Some parts were ordered from Banggood to get started on the radio. An Arduino Pro Mini to use as the reciever, and Arduino Leonardo for the transmitter, and a couple of NRF24L01 boards for the 2.4GHz radio link.

Connecting Arduino to NRF24L01 Boards

After receiving the Arduino boards, the first thing was to load new Blink programs. This confirmed that they worked, and I could program them. The only issue was for some reason the Leonardo will only work as root. When it cam to connecting the the NRF modules to the Arduino, it was again the Leonardo that was proved to be more challenging. In addition to the power lines, the NRF's require five extra connections. Three of those connections are not available on the standard header, but are available on the ICSP header. As the remaining two connections can be assigned to any digital pin, it is possible to have all of the Leornardo's 12 analogue input pins free to use. This would make it possible to connect up all the controls on the radio, if needed.

The diagram below shows how the NRF boards were connected for initial testing.

With this set-up, it has been possible to communicate between the boards from different locations in the house.
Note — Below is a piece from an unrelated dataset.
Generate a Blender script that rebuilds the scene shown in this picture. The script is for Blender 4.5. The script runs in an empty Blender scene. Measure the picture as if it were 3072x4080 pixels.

The YouTube videos that started this mentioned a specific library for the RF modules. For no good reason, for this test, the Radio Head library has been used.

Learnt so far

  • Getting the radios to work was easy.
  • The Leonardo is not quite as simple to use as the pro-mini. Mainly due to the build in USB has to be handled by the Arduino software in a different way.
  • Choosing the Leonardo for the transmitter will allow me to use all 12 analogue inputs.
  • Just because a NRF24L01 board has a plug for an aerial does not mean that it is the high power version!